THE ARCHIVE AT OUTFEST
Friday, July 11 – Saturday, July 19
The Archive is proud to be a part of Outfest: The Los Angeles Gay & Lesbian Film Festival through its partnership in The Outfest Legacy Project, a collaborative effort to collect and preserve queer film and video. Several films screening during this year’s Festival have been restored by the UCLA Film & Television Archive or are part of The Legacy Project collection.
*NOTE: Programs will screen at various venues. Info/tix: http://www.outfest.org / 213.480.7065.
PRESERVATIONIST’S CHOICE: Selected Hits from the Archive’s Festival of Preservation
Friday, July 25 – Wednesday, August 13
For this special summer series, the Archive asked its crack team of preservationists to reprise or update a presentation from one of our past Festivals of Preservation. They came back with an eclectic program of surefire crowd-pleasers—and a few new surprises! Archive preservationists will be on hand each evening to share the telecasts, newsreels, outtakes and films being screened and to discuss their work preserving our shared cultural heritage. So here’s your chance to see some of your favorite Festival of Preservation shows again; or if you missed them the first time around, now’s your chance to see what all the fuss was about!
*NOTE: The Archive’s next Festival of Preservation will be held March-April, 2009.
The Lloyd E. Rigler and Lawrence E. Deutsch Foundation and the UCLA Film & Television Archive present
SEX AND THE SINGLE GIRL: The Escapades of Busby Berkeley
Friday, August 1 – Tuesday, August 12
After directing parades as a lieutenant during WWI, Busby Berkeley returned stateside to work with Florenz Ziegfeld on Broadway. The stage led to films when Eddie Cantor (another Ziegfeld protégé) suggested that Berkeley choreograph the dance routines for Samuel Goldwyn’s saucy Whoopee (1930). Although he began his career with Goldwyn (the pre-Code Cantor vehicles are incredibly racy—who could resist the ditty, “Bend Down, Sister!” sung by a chorine of scantily-clad bakers) Berkeley’s career skyrocketed when he moved to Warner Bros. Conceived during the depths of the Great Depression, films such as 42nd Street (1933) and the Gold Diggers series, offered a salve to moviegoers eager for uplift. Berkeley delivered in ways unforeseen: using his single-camera technique, he careened in and out of the showgirls’ legs but also took time to give each of them a close-up.
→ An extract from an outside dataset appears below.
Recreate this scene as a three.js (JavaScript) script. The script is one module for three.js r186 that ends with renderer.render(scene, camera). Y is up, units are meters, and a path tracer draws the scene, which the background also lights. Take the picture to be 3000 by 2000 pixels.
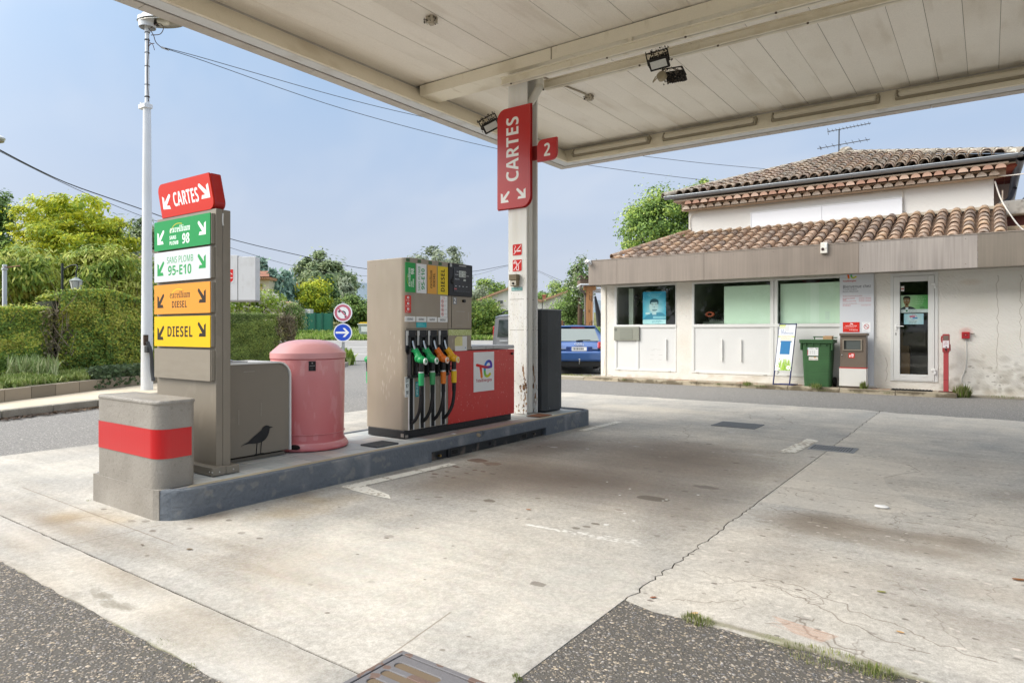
import * as THREE from 'three';
import { mergeGeometries } from 'three/addons/utils/BufferGeometryUtils.js';
import { RoundedBoxGeometry } from 'three/addons/geometries/RoundedBoxGeometry.js';
import { Brush, Evaluator, SUBTRACTION } from 'three-bvh-csg';

// ---------------------------------------------------------------- camera, sky, sun, exposure
const scene = new THREE.Scene();
const YAW = Math.atan(1400 / 1952);                       // the forecourt's own axes are x (across) and -z (along the island)
const camera = new THREE.PerspectiveCamera(2 * Math.atan(1000 / 1952) * 180 / Math.PI, 1.5, 0.1, 4000);
camera.position.set(0, 1.25, 0);
camera.rotation.y = YAW;
camera.setViewOffset(3000, 2000, 0, 30, 3000, 2000);      // level camera, lens shifted a little
const renderer = new THREE.WebGLRenderer();
renderer.toneMapping = THREE.LinearToneMapping;
const EXPOSURE = 3.5;
renderer.toneMappingExposure = EXPOSURE;
renderer.shadowMap.enabled = true;
const SUN_DIR = new THREE.Vector3(-0.56, 0.64, 0.62).normalize();
const sun = new THREE.DirectionalLight(0xfff6ea, 0.8);
sun.name = 'sun';
sun.position.copy(SUN_DIR).multiplyScalar(60);
sun.castShadow = true;
sun.shadow.radius = 70;
sun.shadow.mapSize.set(2048, 2048);
Object.assign(sun.shadow.camera, { left: -30, right: 30, top: 30, bottom: -30, near: 1, far: 140 });
scene.add(sun, sun.target);

function rng(seed) { let s = seed | 0; return () => { s = (s + 0x6d2b79f5) | 0; let t = Math.imul(s ^ (s >>> 15), 1 | s); t = (t + Math.imul(t ^ (t >>> 7), 61 | t)) ^ t; return ((t ^ (t >>> 14)) >>> 0) / 4294967296; }; }
const hash2 = (x, y, s) => { let h = Math.imul(x | 0, 374761393) ^ Math.imul(y | 0, 668265263) ^ Math.imul(s | 0, 2147483647 ^ 974711); h = Math.imul(h ^ (h >>> 13), 1274126177); return ((h ^ (h >>> 16)) >>> 0) / 4294967296; };
function vnoise(x, y, s = 0, px = 0, py = 0) {
  const ix = Math.floor(x), iy = Math.floor(y), fx = x - ix, fy = y - iy, u = fx * fx * (3 - 2 * fx), v = fy * fy * (3 - 2 * fy);
  const m = (a, p) => p ? ((a % p) + p) % p : a;
  const a = hash2(m(ix, px), m(iy, py), s), b = hash2(m(ix + 1, px), m(iy, py), s), c = hash2(m(ix, px), m(iy + 1, py), s), d = hash2(m(ix + 1, px), m(iy + 1, py), s);
  return a + (b - a) * u + (c - a) * v + (a - b - c + d) * u * v;
}
const fbm = (x, y, s = 0, o = 4) => { let r = 0, a = 0.5, n = 0; for (let i = 0; i < o; i++) { r += a * vnoise(x, y, s + i * 17); n += a; a *= 0.5; x *= 2.03; y *= 2.03; } return r / n; };
const lerp = (a, b, t) => a + (b - a) * t, clamp = (x, a = 0, b = 1) => Math.min(b, Math.max(a, x)), smooth = (a, b, x) => { const t = clamp((x - a) / (b - a)); return t * t * (3 - 2 * t); };

{ // thin hazy cover: milky horizon, then blue; bright overhead and wide sun glow added as fill
  const W = 1024, H = 512, data = new Float32Array(W * H * 4);
  const stops = [[-90, .36, .35, .33], [-4, .42, .42, .40], [0, .62, .68, .80], [5, .60, .67, .79], [12, .52, .635, .82], [20, .425, .59, .835], [28, .345, .55, .85], [40, .54, .70, .95], [58, 1.7, 1.75, 1.82], [90, 2.8, 2.8, 2.8]];
  for (let j = 0; j < H; j++) {
    const el = ((j + 0.5) / H - 0.5) * 180;
    let k = 0; while (k < stops.length - 2 && el > stops[k + 1][0]) k++;
    const t = clamp((el - stops[k][0]) / (stops[k + 1][0] - stops[k][0])), base = [1, 2, 3].map((c) => lerp(stops[k][c], stops[k + 1][c], t));
    const y = Math.sin(el * Math.PI / 180), c = Math.cos(el * Math.PI / 180);
    for (let i = 0; i < W; i++) {
      const az = ((i + 0.5) / W - 0.5) * 2 * Math.PI, x = Math.cos(az) * c, z = Math.sin(az) * c;
      let r = base.slice();
      if (el > 0) {
        const q = 1 / (y + 0.16), cl = fbm(x * q * 1.1 + 7, z * q * 2.6 + 3, 5, 5), fil = fbm(x * q * 2.2 + z * q * 1.5 + 31, (z * q - x * q * .6) * 6.5, 9, 4);
        const veil = smooth(.42, .82, cl) * .34 * smooth(0, 14, el) + smooth(.42, .8, fil) * .13 * smooth(2, 12, el);
        const white = [.72, .78, .88];
        r = r.map((v, n) => Math.max(v, lerp(v, white[n], veil)));
        const d = x * SUN_DIR.x + y * SUN_DIR.y + z * SUN_DIR.z, g = Math.pow(Math.max(0, d), 4) * 2.2 + Math.pow(Math.max(0, d), 30) * 2.0;
        r = [r[0] + g, r[1] + g * .98, r[2] + g * .92];
      }
      const o = (j * W + i) * 4;
      for (let n = 0; n < 3; n++) data[o + n] = r[n] / EXPOSURE;
      data[o + 3] = 1;
    }
  }
  const t = new THREE.DataTexture(data, W, H, THREE.RGBAFormat, THREE.FloatType);
  t.mapping = THREE.EquirectangularReflectionMapping; t.magFilter = t.minFilter = THREE.LinearFilter; t.needsUpdate = true;
  scene.background = t; scene.environment = t;
}

// ---------------------------------------------------------------- helpers: places, materials, textures
const CO = Math.cos(YAW), SI = Math.sin(YAW);
const fwd = (u, d, h = 0) => [u * CO - d * SI, h, -u * SI - d * CO];          // u metres across and d metres along the viewing direction
const mats = new Map();
function mat(hex, rough = 0.6, metal = 0, o = {}) {
  const key = hex + '|' + rough + '|' + metal;
  if (!Object.keys(o).length && mats.has(key)) return mats.get(key);
  const m = new THREE.MeshPhysicalMaterial({ color: new THREE.Color(hex), roughness: rough, metalness: metal, side: THREE.DoubleSide, ...o });
  if (!Object.keys(o).length) mats.set(key, m);
  return m;
}
function canvasTex(w, h, draw, { srgb = true, repeat = false } = {}) {
  const c = document.createElement('canvas'); c.width = w; c.height = h;
  const g = c.getContext('2d'); draw(g, w, h);
  const t = new THREE.CanvasTexture(c); if (srgb) t.colorSpace = THREE.SRGBColorSpace;
  t.magFilter = THREE.LinearFilter; t.wrapS = t.wrapT = repeat ? THREE.RepeatWrapping : THREE.ClampToEdgeWrapping;
  return t;
}
function pixelTex(w, h, fn, { srgb = true, repeat = true } = {}) {            // repeats are mirrored, so no seam shows
  const t = canvasTex(w, h, (g) => {
    const im = g.createImageData(w, h), d = im.data;
    for (let y = 0; y < h; y++) for (let x = 0; x < w; x++) { const p = fn(x / w, y / h, x, y), o = (y * w + x) * 4; if (typeof p === 'number') d[o] = d[o + 1] = d[o + 2] = clamp(p) * 255; else { d[o] = p[0]; d[o + 1] = p[1]; d[o + 2] = p[2]; } d[o + 3] = 255; }
    g.putImageData(im, 0, 0);
  }, { srgb, repeat });
  if (repeat) t.wrapS = t.wrapT = THREE.MirroredRepeatWrapping;
  return t;
}
const again = (t, rx, ry) => { const c = t.clone(); c.repeat.set(rx, ry); c.needsUpdate = true; return c; };
function blob(g, x, y, rx, ry, rgb, a, rot = 0) {
  g.save(); g.translate(x, y); g.rotate(rot); g.scale(rx, ry);
  const gr = g.createRadialGradient(0, 0, 0, 0, 0, 1); gr.addColorStop(0, `rgba(${rgb},${a})`); gr.addColorStop(.55, `rgba(${rgb},${a * .62})`); gr.addColorStop(1, `rgba(${rgb},0)`);
  g.fillStyle = gr; g.beginPath(); g.arc(0, 0, 1, 0, 7); g.fill(); g.restore();
}
function blot(g, r, x, y, rx, ry, css, n = 11, rough = .35) {                  // a hard-edged irregular spot
  g.fillStyle = css; g.beginPath();
  for (let i = 0; i <= n; i++) { const a = i / n * 6.283, k = 1 - rough * r(); g[i ? 'lineTo' : 'moveTo'](x + Math.cos(a) * rx * k, y + Math.sin(a) * ry * k); }
  g.fill();
}
// ---------------------------------------------------------------- helpers: geometry
const box = (x0, x1, y0, y1, z0, z1, r = 0) => {
  const w = Math.abs(x1 - x0), h = Math.abs(y1 - y0), d = Math.abs(z1 - z0), rr = Math.min(r, w / 2.01, h / 2.01, d / 2.01);
  const g = rr > 0 ? new RoundedBoxGeometry(w, h, d, 2, rr) : new THREE.BoxGeometry(w, h, d);
  return g.translate((x0 + x1) / 2, (y0 + y1) / 2, (z0 + z1) / 2);
};
const cyl = (r0, r1, h, x, y, z, n = 16) => new THREE.CylinderGeometry(r1, r0, h, n).translate(x, y + h / 2, z);   // stands on y
const V = (p) => new THREE.Vector3(...p);
function rod(a, b, r0, r1 = r0, n = 8) {
  a = V(a); b = V(b); const d = b.clone().sub(a), l = d.length(), g = new THREE.CylinderGeometry(r1, r0, l, n);
  g.translate(0, l / 2, 0); g.applyQuaternion(new THREE.Quaternion().setFromUnitVectors(new THREE.Vector3(0, 1, 0), d.normalize())); return g.translate(a.x, a.y, a.z);
}
const tube = (pts, r, seg = 24, rad = 8) => new THREE.TubeGeometry(new THREE.CatmullRomCurve3(pts.map(V)), seg, r, rad, false);
const lathe = (pts, n = 32) => new THREE.LatheGeometry(pts.map((p) => new THREE.Vector2(p[0], p[1])), n);
function rrShape(x0, x1, y0, y1, r) {                                           // r: one radius or [bl, br, tr, tl]
  const [a, b, c, d] = Array.isArray(r) ? r : [r, r, r, r], s = new THREE.Shape();
  s.moveTo(x0 + a, y0); s.lineTo(x1 - b, y0); if (b) s.absarc(x1 - b, y0 + b, b, -Math.PI / 2, 0, false); s.lineTo(x1, y1 - c); if (c) s.absarc(x1 - c, y1 - c, c, 0, Math.PI / 2, false);
  s.lineTo(x0 + d, y1); if (d) s.absarc(x0 + d, y1 - d, d, Math.PI / 2, Math.PI, false); s.lineTo(x0, y0 + a); if (a) s.absarc(x0 + a, y0 + a, a, Math.PI, 1.5 * Math.PI, false);
  return s;
}
const poly = (pts) => { const s = new THREE.Shape(); pts.forEach((p, i) => s[i ? 'lineTo' : 'moveTo'](p[0], p[1])); return s; };
const extrude = (shape, depth, bevel = 0, seg = 2, curve = 8) => new THREE.ExtrudeGeometry(shape, { depth: depth - 2 * bevel, bevelEnabled: bevel > 0, bevelSize: bevel, bevelOffset: -bevel, bevelThickness: bevel, bevelSegments: seg, curveSegments: curve }).translate(0, 0, bevel);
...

They were all beautiful, why shouldn’t the audience look at them, he conceded, indeed, why not look at hundreds of them? Thinking primarily of the men in the audience, Berkeley appealed to biographer Martin Rubin’s idea of the “seraglio effect:” by placing women in no-men-allowed environments—locker rooms, dorms, changing rooms—the women could be free of inhibition, penetrated only by the viewer’s gaze. With a dip in musical popularity in 1938, Berkeley moved to MGM where Judy Garland and Mickey Rooney were foisted on him to put on a show that neither group were particularly interested in. Soon the brilliant Berkeley was demoted to dance director and come 1941 he was suffering from alcoholism, depression and increasing conflicts with his co-workers. There were still a few grand ideas percolating, however: water was a muse for both he and Esther Williams in Million Dollar Mermaid (1952) and bananas had never carried as erotic a charge as when they danced with Carmen Miranda in The Gang’s All Here (1943).